“Rain, too, is one of my joys. I want to wash myself, soak myself in it; hang myself over a meridian to dry; dissolve (still better) into rags of soppy disintegration, blotting paper, mash and splash and hash of inarticulate protoplasm.”
I suppose that both he and his friends thought that picturesque; to me it is neither beautiful nor amusing—simply ugly and aggravating.
Here again:—
“On the Quantocks I feel fairies all round me, the good folk, meet companions for young poets. How Coleridge, more especially, fits in to such surroundings! ‘Fairies?’ say you. Well, there’s odds of fairies, and of the sort I mean Coleridge was the absolute Puck. ‘Puck?’ says you. ‘For shame!’ says you. No, d—n it! I’ll stick to that. There’s odds o’ fairies, and often enough I think the world is nothing else; troops, societies, hierarchies—S.T.C., a supreme hierarch; look at his face; think of meeting him at moonlight between Stowey and Alfoxden, like a great white owl, soft and plumy, with eyes of flame!”

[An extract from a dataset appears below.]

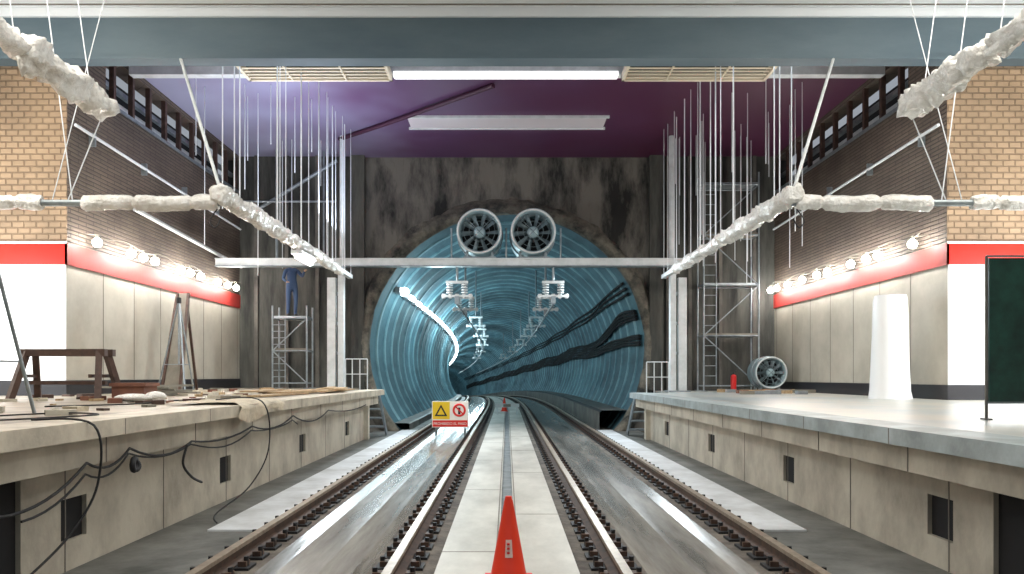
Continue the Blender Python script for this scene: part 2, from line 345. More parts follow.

I confess that such passages simply make me blush, leave me with a kind of mental nausea. What makes it worse is that there is something in what he says, if he would only say it better. It makes me feel as I should feel if I saw an elderly, heavily-built clergyman amusing himself in a public place with a skipping-rope, to show what a child of nature he was.
I cannot help feeling that the man was a poseur, and that his affectations were the result of living in a small and admiring coterie. If, when one begins to write and talk in that jesting way, there is some one at your elbow to say, “How refreshing, how original, how rugged!” I suppose that one begins to think that one had better indulge oneself in such absurdities. But readers outside the circle turn away in disgust.